**Prompt:**
In the material below, find all lines with the string "picture" and copy them.

**Stored records:**
== == ==
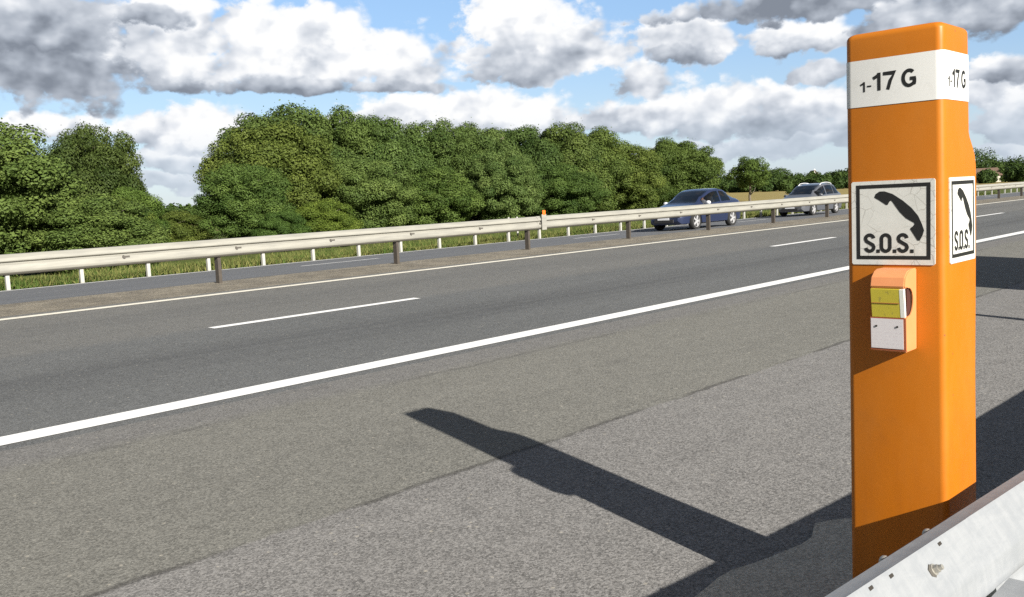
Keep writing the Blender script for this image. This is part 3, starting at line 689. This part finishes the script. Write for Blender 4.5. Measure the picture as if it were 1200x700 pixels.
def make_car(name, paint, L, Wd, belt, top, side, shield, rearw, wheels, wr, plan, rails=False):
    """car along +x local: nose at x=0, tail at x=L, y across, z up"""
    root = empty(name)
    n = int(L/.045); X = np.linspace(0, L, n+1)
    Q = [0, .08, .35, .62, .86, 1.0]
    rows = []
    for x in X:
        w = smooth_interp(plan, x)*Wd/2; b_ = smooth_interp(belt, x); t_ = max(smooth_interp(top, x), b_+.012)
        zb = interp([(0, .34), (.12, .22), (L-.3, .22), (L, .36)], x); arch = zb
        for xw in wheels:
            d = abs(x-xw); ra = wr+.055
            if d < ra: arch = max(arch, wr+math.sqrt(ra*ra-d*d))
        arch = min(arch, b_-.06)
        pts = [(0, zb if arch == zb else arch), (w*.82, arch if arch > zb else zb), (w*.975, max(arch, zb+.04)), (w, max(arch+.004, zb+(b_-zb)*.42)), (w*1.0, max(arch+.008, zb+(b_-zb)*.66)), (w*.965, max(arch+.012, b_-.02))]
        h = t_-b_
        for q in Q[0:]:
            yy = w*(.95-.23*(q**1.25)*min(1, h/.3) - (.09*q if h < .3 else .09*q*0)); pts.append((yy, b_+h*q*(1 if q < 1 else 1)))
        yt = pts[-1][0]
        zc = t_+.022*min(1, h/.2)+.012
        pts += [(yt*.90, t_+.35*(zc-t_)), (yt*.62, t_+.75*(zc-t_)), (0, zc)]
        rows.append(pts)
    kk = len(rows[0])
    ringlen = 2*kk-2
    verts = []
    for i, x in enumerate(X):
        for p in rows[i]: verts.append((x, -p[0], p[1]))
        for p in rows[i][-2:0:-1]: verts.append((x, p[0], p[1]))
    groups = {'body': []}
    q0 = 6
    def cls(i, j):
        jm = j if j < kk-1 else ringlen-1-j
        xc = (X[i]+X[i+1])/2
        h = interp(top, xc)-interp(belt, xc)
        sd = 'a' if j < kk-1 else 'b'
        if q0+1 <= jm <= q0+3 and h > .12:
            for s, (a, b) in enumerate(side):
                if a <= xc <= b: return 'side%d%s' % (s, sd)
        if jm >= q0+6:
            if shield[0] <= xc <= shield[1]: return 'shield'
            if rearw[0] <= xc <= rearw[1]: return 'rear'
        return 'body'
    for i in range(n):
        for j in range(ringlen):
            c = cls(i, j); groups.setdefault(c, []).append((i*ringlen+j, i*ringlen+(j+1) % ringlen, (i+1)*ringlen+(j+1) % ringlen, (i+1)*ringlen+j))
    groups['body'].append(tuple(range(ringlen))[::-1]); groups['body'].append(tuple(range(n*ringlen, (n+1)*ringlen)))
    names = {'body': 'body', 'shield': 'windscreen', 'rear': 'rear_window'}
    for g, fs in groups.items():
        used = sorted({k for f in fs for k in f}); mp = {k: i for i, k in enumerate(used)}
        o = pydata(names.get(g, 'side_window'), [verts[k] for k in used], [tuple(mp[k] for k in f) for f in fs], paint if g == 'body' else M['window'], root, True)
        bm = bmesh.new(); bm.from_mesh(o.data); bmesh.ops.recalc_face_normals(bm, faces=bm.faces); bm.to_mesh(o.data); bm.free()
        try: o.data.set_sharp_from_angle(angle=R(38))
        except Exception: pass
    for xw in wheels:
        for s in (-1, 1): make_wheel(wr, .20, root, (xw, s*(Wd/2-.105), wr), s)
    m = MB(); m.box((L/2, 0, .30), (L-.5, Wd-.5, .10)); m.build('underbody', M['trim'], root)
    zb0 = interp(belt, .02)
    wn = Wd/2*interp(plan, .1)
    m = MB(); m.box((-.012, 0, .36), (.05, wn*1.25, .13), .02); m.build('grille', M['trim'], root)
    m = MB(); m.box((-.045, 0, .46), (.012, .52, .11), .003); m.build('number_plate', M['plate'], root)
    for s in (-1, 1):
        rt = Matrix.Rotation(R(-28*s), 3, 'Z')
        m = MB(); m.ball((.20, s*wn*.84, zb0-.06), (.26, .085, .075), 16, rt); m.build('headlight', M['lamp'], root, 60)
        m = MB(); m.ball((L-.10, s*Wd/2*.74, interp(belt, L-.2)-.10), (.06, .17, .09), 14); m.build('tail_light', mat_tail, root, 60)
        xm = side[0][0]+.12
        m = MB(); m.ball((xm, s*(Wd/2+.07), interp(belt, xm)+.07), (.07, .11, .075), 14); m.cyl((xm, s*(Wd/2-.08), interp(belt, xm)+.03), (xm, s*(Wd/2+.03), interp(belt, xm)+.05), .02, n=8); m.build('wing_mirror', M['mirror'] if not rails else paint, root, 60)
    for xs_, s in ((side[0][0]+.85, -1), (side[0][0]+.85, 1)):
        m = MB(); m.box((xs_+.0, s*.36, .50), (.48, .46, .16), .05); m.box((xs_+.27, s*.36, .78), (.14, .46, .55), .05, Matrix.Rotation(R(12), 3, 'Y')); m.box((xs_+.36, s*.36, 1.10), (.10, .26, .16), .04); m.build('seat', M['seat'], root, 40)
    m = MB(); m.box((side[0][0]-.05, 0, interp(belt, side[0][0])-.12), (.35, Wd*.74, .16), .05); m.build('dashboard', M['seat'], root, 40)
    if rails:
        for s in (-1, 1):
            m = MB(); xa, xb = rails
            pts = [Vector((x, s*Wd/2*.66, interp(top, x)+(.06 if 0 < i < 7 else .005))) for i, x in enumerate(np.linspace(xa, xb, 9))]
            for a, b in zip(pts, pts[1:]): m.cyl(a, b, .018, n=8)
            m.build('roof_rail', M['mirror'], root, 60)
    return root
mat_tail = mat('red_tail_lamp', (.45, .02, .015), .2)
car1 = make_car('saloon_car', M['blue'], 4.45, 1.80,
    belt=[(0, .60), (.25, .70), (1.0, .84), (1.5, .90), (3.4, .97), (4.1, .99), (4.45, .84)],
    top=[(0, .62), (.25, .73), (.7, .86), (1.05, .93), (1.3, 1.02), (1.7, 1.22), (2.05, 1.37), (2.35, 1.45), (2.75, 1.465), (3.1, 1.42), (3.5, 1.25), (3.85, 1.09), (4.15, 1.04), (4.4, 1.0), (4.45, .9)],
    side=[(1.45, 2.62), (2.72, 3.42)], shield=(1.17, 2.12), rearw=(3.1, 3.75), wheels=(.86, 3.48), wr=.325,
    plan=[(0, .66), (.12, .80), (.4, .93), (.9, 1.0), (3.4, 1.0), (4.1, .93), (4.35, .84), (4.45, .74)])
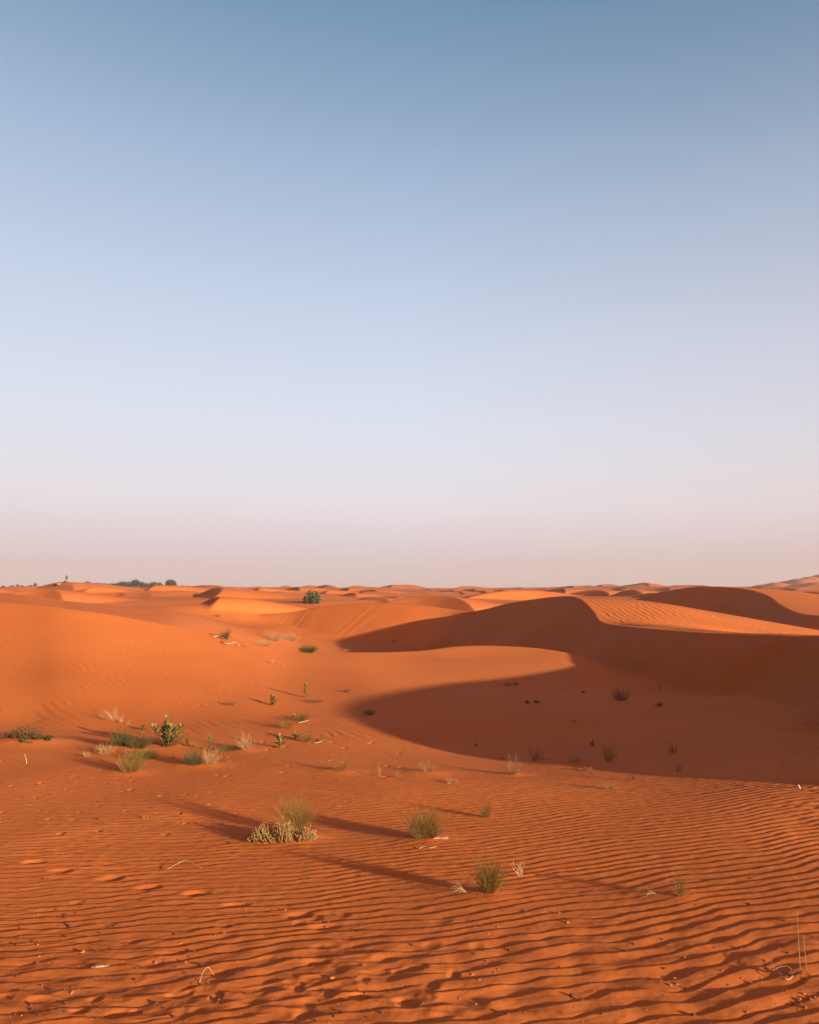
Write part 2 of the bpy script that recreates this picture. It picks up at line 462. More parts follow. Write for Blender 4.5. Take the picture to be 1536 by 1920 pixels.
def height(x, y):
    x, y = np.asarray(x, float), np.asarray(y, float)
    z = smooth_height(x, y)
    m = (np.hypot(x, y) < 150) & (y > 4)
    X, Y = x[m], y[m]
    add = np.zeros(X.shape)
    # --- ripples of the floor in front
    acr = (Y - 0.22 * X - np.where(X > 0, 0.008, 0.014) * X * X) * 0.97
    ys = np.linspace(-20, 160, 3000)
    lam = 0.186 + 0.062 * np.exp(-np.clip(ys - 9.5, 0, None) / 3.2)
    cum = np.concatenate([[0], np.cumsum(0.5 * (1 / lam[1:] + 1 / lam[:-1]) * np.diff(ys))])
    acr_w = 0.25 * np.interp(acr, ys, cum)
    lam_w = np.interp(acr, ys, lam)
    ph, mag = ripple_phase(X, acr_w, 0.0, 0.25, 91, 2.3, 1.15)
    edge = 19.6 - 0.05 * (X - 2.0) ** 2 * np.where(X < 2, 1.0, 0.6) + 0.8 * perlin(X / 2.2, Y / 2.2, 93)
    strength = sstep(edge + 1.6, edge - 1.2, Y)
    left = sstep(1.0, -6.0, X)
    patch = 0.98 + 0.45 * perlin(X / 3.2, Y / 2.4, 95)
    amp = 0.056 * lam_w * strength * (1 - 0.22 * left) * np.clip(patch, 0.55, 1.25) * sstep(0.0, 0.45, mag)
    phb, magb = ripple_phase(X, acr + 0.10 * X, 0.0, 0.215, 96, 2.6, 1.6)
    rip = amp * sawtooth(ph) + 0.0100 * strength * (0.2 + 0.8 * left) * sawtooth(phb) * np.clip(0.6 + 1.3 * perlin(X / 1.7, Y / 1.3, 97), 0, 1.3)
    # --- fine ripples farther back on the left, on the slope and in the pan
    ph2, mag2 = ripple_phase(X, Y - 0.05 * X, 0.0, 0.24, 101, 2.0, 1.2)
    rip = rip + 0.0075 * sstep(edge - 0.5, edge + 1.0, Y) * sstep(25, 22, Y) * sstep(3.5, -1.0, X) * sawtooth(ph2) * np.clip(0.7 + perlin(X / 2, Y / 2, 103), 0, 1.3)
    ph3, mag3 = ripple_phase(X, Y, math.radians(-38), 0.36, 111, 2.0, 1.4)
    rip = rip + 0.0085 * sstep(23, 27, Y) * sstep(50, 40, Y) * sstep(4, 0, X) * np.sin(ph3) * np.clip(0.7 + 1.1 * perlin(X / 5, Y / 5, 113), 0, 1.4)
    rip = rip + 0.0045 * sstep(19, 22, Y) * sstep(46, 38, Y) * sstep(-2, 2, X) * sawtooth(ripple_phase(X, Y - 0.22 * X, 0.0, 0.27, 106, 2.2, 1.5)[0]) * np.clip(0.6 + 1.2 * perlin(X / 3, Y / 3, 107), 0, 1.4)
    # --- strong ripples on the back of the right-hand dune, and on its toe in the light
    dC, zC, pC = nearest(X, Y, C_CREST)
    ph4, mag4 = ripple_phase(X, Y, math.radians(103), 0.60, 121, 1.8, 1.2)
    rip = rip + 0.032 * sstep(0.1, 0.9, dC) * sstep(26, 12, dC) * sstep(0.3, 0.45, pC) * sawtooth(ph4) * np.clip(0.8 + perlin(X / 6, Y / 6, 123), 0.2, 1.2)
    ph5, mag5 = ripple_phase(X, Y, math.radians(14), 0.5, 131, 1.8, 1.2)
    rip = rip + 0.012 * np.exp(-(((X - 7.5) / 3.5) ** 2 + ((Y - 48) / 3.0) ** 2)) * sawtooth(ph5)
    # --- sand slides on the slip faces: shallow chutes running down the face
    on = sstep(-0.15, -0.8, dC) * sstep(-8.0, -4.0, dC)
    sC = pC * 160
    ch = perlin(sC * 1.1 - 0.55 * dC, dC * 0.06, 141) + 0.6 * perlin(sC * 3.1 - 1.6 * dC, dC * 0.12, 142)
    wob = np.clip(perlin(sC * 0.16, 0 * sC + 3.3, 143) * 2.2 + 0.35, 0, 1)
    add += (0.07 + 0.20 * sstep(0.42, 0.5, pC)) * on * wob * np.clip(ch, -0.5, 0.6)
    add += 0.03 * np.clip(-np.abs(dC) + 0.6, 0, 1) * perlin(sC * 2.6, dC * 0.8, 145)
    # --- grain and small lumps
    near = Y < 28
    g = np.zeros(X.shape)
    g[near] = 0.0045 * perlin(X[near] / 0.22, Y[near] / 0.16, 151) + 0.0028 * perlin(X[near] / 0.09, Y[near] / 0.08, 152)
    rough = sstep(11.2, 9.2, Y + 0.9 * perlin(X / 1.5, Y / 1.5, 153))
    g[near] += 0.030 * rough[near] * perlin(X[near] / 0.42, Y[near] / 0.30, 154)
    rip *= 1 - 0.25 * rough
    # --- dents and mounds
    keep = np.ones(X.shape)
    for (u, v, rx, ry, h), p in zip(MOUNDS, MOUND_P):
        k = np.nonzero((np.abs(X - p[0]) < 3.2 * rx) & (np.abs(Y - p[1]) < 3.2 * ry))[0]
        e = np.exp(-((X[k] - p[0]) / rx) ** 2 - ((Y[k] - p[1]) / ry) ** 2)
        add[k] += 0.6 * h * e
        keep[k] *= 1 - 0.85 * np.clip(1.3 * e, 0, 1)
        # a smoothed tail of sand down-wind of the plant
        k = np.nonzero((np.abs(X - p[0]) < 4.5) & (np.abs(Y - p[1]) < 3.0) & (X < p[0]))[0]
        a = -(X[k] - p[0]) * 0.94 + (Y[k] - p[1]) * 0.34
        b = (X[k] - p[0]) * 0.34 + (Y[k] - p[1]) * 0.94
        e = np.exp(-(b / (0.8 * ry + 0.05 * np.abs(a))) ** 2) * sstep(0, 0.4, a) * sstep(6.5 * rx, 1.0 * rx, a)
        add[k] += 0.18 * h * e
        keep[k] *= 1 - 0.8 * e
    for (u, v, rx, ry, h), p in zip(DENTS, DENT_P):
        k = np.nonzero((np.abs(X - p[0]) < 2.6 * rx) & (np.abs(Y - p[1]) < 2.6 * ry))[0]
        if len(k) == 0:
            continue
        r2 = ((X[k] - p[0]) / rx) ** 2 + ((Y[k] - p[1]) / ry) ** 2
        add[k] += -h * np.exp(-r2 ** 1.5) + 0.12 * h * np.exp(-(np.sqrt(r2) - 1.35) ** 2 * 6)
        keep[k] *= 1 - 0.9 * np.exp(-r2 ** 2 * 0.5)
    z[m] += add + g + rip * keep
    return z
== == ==
**Reply to the exercise:**
Keep writing the Blender script for this image. This is part 3, starting at line 689. This part finishes the script. Write for Blender 4.5. Measure the picture as if it were 1200x700 pixels.
Write part 2 of the bpy script that recreates this picture. It picks up at line 462. More parts follow. Write for Blender 4.5. Take the picture to be 1536 by 1920 pixels.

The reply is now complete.